NZ Mortgage and Property Update: Westpac Hikes Rates as RBNZ Faces Inflation Pressure

Executive Summary

New Zealand’s mortgage landscape is shifting rapidly as wholesale interest rates rise, highlighted by Westpac increasing most of its fixed home loan rates effective May 22. Meanwhile, the broader property market is grappling with a combination of weak demand and a fuel-driven inflation shock, leaving economists deeply divided ahead of the Reserve Bank’s crucial May 27 Official Cash Rate announcement.

Key Takeaways

  • Westpac rate increases: Westpac has raised most fixed mortgage rates, pushing its 18-month rate over 5% and setting a market-high 1-year rate of 4.79%.
  • OCR speculation: Economists are split on the RBNZ’s May 27 decision, with some expecting a hold at 2.25%, while others point to market pricing that anticipates up to three 0.25% hikes this year.
  • Mortgage sweet spot: ANZ economists currently highlight the one-to-two-year fixed terms as the optimal balance of cost and certainty for borrowers.
  • Housing market stagnation: The national average home value sits at $912,406 (down 0.2% year-on-year), with momentum stalling amidst rising living and fuel costs.

Market Breakdown

Mortgage Rate Movements and the OCR Debate

Wholesale interest rates are facing significant upward pressure, largely driven by global uncertainties and fuel price shocks stemming from the Middle East. This has directly impacted retail lending. Effective May 22, Westpac increased most of its fixed-term home loan rates. The bank’s new 1-year rate of 4.79% is currently the highest among the major banks for that term, and its 18-month rate is the first in this cycle to cross the 5% threshold. However, Westpac held its 2-year rate steady, matching BNZ for the most competitive offer in that bracket.

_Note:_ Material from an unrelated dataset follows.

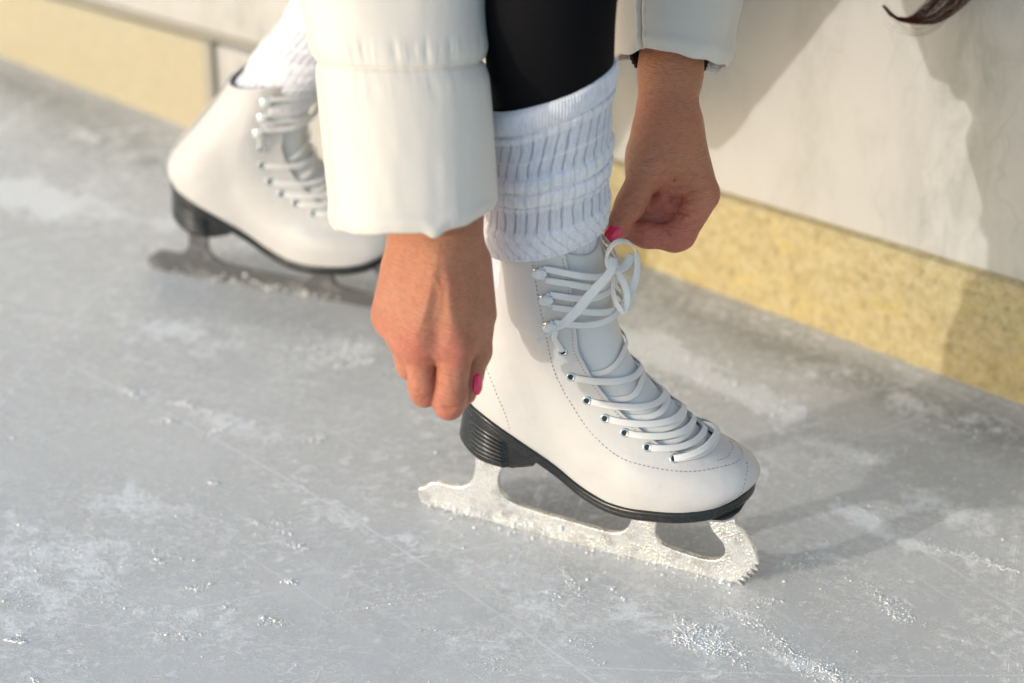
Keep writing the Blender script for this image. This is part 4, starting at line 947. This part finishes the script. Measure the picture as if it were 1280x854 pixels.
for q in [(885, 805, 260, .014, .006, -35, .0011), (862, 800, 60, .006, .004, 0, .0012), (880, 790, 60, .006, .004, 0, .0012), (735, 455+360, 40, .01, .004, -30, .0008), (930, 772, 90, .010, .004, -20, .0009), (962, 752, 50, .008, .003, -20, .0008), (1000, 820, 220, .025, .006, -48, .0009), (1040, 845, 100, .012, .006, -48, .001), (1100, 745, 110, .022, .004, -50, .0008), (1130, 770, 60, .010, .003, -50, .001),
          (1000, 640, 40, .008, .004, 0, .0010), (1010, 700, 50, .008, .004, 10, .0010), (1080, 640, 60, .012, .003, -50, .0009), (1190, 690, 120, .030, .003, -28, .0009), (1240, 705, 60, .010, .003, -28, .0010), (1090, 570, 60, .012, .004, -30, .001), (1150, 520, 60, .02, .005, -30, .001), (720, 730, 60, .010, .003, -60, .0008), (770, 745, 40, .006, .003, -60, .0008), (690, 745, 40, .006, .003, 0, .0007),
          (430, 440, 120, .018, .010, 10, .0013), (455, 455, 40, .008, .005, 10, .0013), (245, 510, 60, .012, .003, -30, .0012), (270, 540, 70, .012, .003, 35, .0012), (205, 525, 40, .008, .003, -20, .0012), (160, 490, 50, .010, .005, -20, .0012), (20, 800, 30, .003, .002, 0, .0013), (25, 803, 20, .003, .002, 0, .0015), (55, 850, 20, .004, .002, 0, .001),
          (245, 735, 50, .006, .004, 20, .0010), (280, 760, 25, .003, .003, 0, .0010), (345, 778, 40, .006, .003, 0, .0009), (335, 655, 60, .012, .003, -30, .0010), (370, 685, 30, .008, .003, -30, .0010), (360, 725, 30, .006, .003, 0, .0011), (400, 550, 20, .004, .003, 0, .0012), (195, 705, 15, .003, .003, 0, .0012), (265, 605, 15, .004, .003, 0, .0010), (230, 795, 50, .008, .003, 0, .0008), (160, 755, 60, .02, .006, -30, .0007), (60, 700, 140, .03, .012, -30, .0007), (30, 740, 100, .02, .010, -30, .0007), (150, 680, 60, .02, .004, -20, .0008),
          (475, 757, 130, .022, .0012, 12, .00055), (520, 744, 90, .014, .0010, 12, .00055), (85, 815, 60, .020, .0010, -52, .00045), (325, 620, 40, .018, .001, -52, .0005), (620, 830, 50, .010, .004, 0, .0007), (560, 790, 40, .02, .005, 0, .0006), (820, 480, 60, .02, .008, -38, .0014), (900, 470, 80, .04, .010, -38, .0014), (950, 505, 80, .03, .006, -38, .0013)]:
    clump(*q)
# snow packed along the front blade's edge
nb = 420; ub = rng.beta(1.2, 2.2, nb)*.19; zb_ = np.abs(rng.normal(0, .0035, nb))+.001+.004*smooth(.03, .09, ub)*rng.uniform(0, 1.6, nb)*(ub < .13)
sb = .00042*rng.lognormal(0, .40, nb)*np.where(ub < .13, 1.15, .6); pb = FR.W(ub, np.where(rng.uniform(0, 1, nb) < .75, .0024, .004), zb_)
o = crumbs('snow_on_blade', pb, sb, 1.); o.parent = skateA
nb = 300; ub = rng.uniform(.0, .26, nb); pb = FR.W(ub, .003+np.abs(rng.normal(0, .006, nb)), 0*ub+.0004); C.append(pb); S.append(.0005*rng.lognormal(0, .5, nb))
nb = 150; ub = rng.beta(2, 2, nb)*.2+.02; pb = BK.W(ub, -.0026+0*ub, np.abs(rng.normal(0.002, .0035, nb))+.002)
o = crumbs('snow_on_blade', pb, .0006*rng.lognormal(0, .45, nb), 1.); o.parent = skateB
cr_o = crumbs('snow_crumbs', np.concatenate(C), np.minimum(np.concatenate(S), .0013), .26); tag(cr_o, 'loose white snow crumbs scattered in drifts over the scratched ice', 'snow', kind='stuff')

# ---- boards
def board(name, o, e, u0, u1, kh, ku, label, joint=False):
    """white dasher board standing on the ice; kh = kick plate height at two places"""
    e = unit(np.array((*e, 0.))); n = np.array((e[1], -e[0], 0.)); n = n if n[1] < 0 else -n; o = np.array((*o, 0.))
    W = lambda u, w, z: o+e*u+n*w+np.array((0, 0, z))
    root = empty(name, W((u0+u1)/2, 0, 0)); tag(root, label, 'rink board', 'boards around the rink')
    kz = lambda u: kh[0]+(kh[1]-kh[0])*(u-ku[0])/(ku[1]-ku[0])
    def slab(nm, ua, ub, prof, mat, par, segs=80, wob=0.):
        us = np.linspace(ua, ub, segs); r = []
        for u in us:
            r.append([W(u, w_+(wob*(fbm(np.array([u*6, z_*6, 0.]), 2)-.5) if w_ > 0 else 0), z_) for w_, z_ in prof(u)])
        r = np.array(r); k = r.shape[1]; return mk(nm, r.reshape(-1, 3), grid_faces(segs, k, True).tolist()+[list(range(k)), [(segs-1)*k+q for q in range(k)][::-1]], mat, par, smooth=False)
    slab('panel', u0, u1, lambda u: [(-.012, 0), (-.012, 1.05), (-.030, 1.06), (-.055, 1.05), (-.055, 0)], MT['wall'], root)
    ke = ku[1] if joint else u1
    kp = slab('kickplate', u0, ke, lambda u: [(0, -.002), (0.0015, kz(u)-.004), (-.002, kz(u)), (-.0115, kz(u)+.0012), (-.0115, -.002)], MT['kick'], root, wob=.001)
    a = kp.data.attributes.new('pale', 'FLOAT', 'POINT'); a.data.foreach_set('value', [.75 if joint else .0]*len(kp.data.vertices))
    slab('cap_rail', u0, u1, lambda u: [(.004, 1.06), (.004, 1.09), (-.06, 1.09), (-.06, 1.06)], MT['grey'], root)
    if joint:
        slab('joint_strip', ke+.0005, ke+.012, lambda u: [(.004, -.002), (.004, kz(u)+.004), (-.0115, kz(u)+.004), (-.0115, -.002)], MT['grey'], root, 2)
        slab('lower_trim', ke+.0125, u1, lambda u: [(-.002, -.002), (-.002, kz(u)), (-.0115, kz(u)+.001), (-.0115, -.002)], MT['wall'], root, 4)
        slab('trim_strip', u0, u1, lambda u: [(-.0065, kz(u)+.0035), (-.0065, kz(u)+.0085), (-.0118, kz(u)+.0085), (-.0118, kz(u)+.0035)], MT['grey'], root, 20)
    return root
board('rink_board', (-.55347, 2.36378), (.7916, -.6111), -2.2, .62, (.084, .104), (.014, .314), 'left board panel with the pale yellow kickplate ending in a grey joint', joint=True)
board('rink_board', (.08717, 1.94004), (.7971, -.6038), -.22, 2.6, (.091, .107), (0., .415), 'right board panel, scuffed white above a speckled yellow kickplate, behind the front skate')

# ================================================================ LIGHT AND CAMERA
SUN_EL, SUN_AZ = 15., 26.        # travels towards +x, turned AZ degrees to +y
def setup_light():
    w = bpy.data.worlds.new('World'); SC.world = w; w.use_nodes = True; nt = w.node_tree; bg = nt.nodes['Background']
    sky = nt.nodes.new('ShaderNodeTexSky'); sky.sky_type = 'NISHITA'; sky.sun_disc = False
    d = np.array((math.cos(R_(SUN_EL))*math.cos(R_(SUN_AZ)), math.cos(R_(SUN_EL))*math.sin(R_(SUN_AZ)), -math.sin(R_(SUN_EL))))
    sky.sun_elevation = R_(SUN_EL); sky.sun_rotation = math.atan2(-d[0], -d[1]); sky.dust_density = 1.6; sky.air_density = 1.3; sky.ozone_density = 2.
    nt.links.new(sky.outputs[0], bg.inputs[0]); bg.inputs[1].default_value = .15
    l = bpy.data.lights.new('sun', 'SUN'); l.energy = .82; l.angle = R_(.7); l.color = (1., .97, .93)
    o = bpy.data.objects.new('sun', l); COL.objects.link(o)
    from mathutils import Vector
    o.rotation_euler = Vector(d).to_track_quat('-Z', 'Y').to_euler(); o.location = (-3, 0, 4)
setup_light()
cam = bpy.data.cameras.new('camera'); co_ = bpy.data.objects.new('camera', cam); COL.objects.link(co_); SC.camera = co_
co_.location = (0, 0, CH); co_.rotation_euler = (R_(90)-PITCH, 0, 0)
cam.sensor_width = 36; cam.lens = 36*FOC/1280; cam.clip_start = .05; cam.clip_end = 200
cam.dof.use_dof = True; cam.dof.focus_distance = 1.735; cam.dof.aperture_fstop = 3.2
SC.view_settings.view_transform = 'Standard'; SC.view_settings.look = 'None'; SC.view_settings.exposure = .92; SC.view_settings.gamma = 1
# give every thing its own origin at its base
from mathutils import Matrix, Vector
bases = {skateA: FR.o, skateB: BK.o}
for o in list(COL.objects):
    if o.type == 'EMPTY' and o.parent is None:
        b = bases.get(o)
        if b is None:
            zs = [v.co for ch in o.children for v in ch.data.vertices]; b = (sum(v.x for v in zs)/len(zs), sum(v.y for v in zs)/len(zs), 0)
        o.location = b
        for ch in o.children: ch.matrix_parent_inverse = Matrix.Translation(Vector(map(float, b))).inverted()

All eyes are now on the Reserve Bank of New Zealand ahead of its May 27 Monetary Policy Statement. The OCR currently sits at 2.25%. While BNZ and others expect the RBNZ to hold the rate and look through the temporary inflation caused by fuel prices, Westpac’s chief economist has suggested a hike to 2.5% would be justified to curb rising inflation expectations, which are forecast to breach 4% this year. Conversely, independent housing researchers are urging the RBNZ to cut the OCR by 25 basis points to avoid pushing a vulnerable economy into recession.

Property Market Headwinds and Social Housing Shifts

The broader property market is showing signs of weakness. According to the latest QV House Price Index data, the average New Zealand home is now worth $912,406. While there was a marginal 0.2% increase in the April quarter, values remain 0.2% lower than the same time last year. ANZ notes that an earlier surge in housing momentum has been heavily disrupted by the current fuel price shock, which is draining household budgets and dampening buyer demand.

In the public sector, the Government announced major social housing reforms this week. The multi-year plan includes increasing the income-related rent contribution for social housing tenants to 30%, which will raise rents for approximately 84,000 households by an average of $31 per week. The projected operating savings are earmarked for reinvestment into higher Accommodation Supplement rates to support individuals in the private rental market.

Summary

For borrowers deciding whether to fix or float right now, the current environment demands a pragmatic approach to risk. With wholesale rates pushing bank pricing higher and the market pricing in potential OCR hikes over the coming year, floating leaves borrowers exposed to immediate increases. Currently, locking in a one-to-two-year fixed rate is viewed by major economists as the most sensible sweet spot. This strategy provides a shield against the immediate volatility of fuel-driven inflation shocks, while still offering the flexibility to reassess the market once the RBNZ’s long-term policy direction becomes clearer.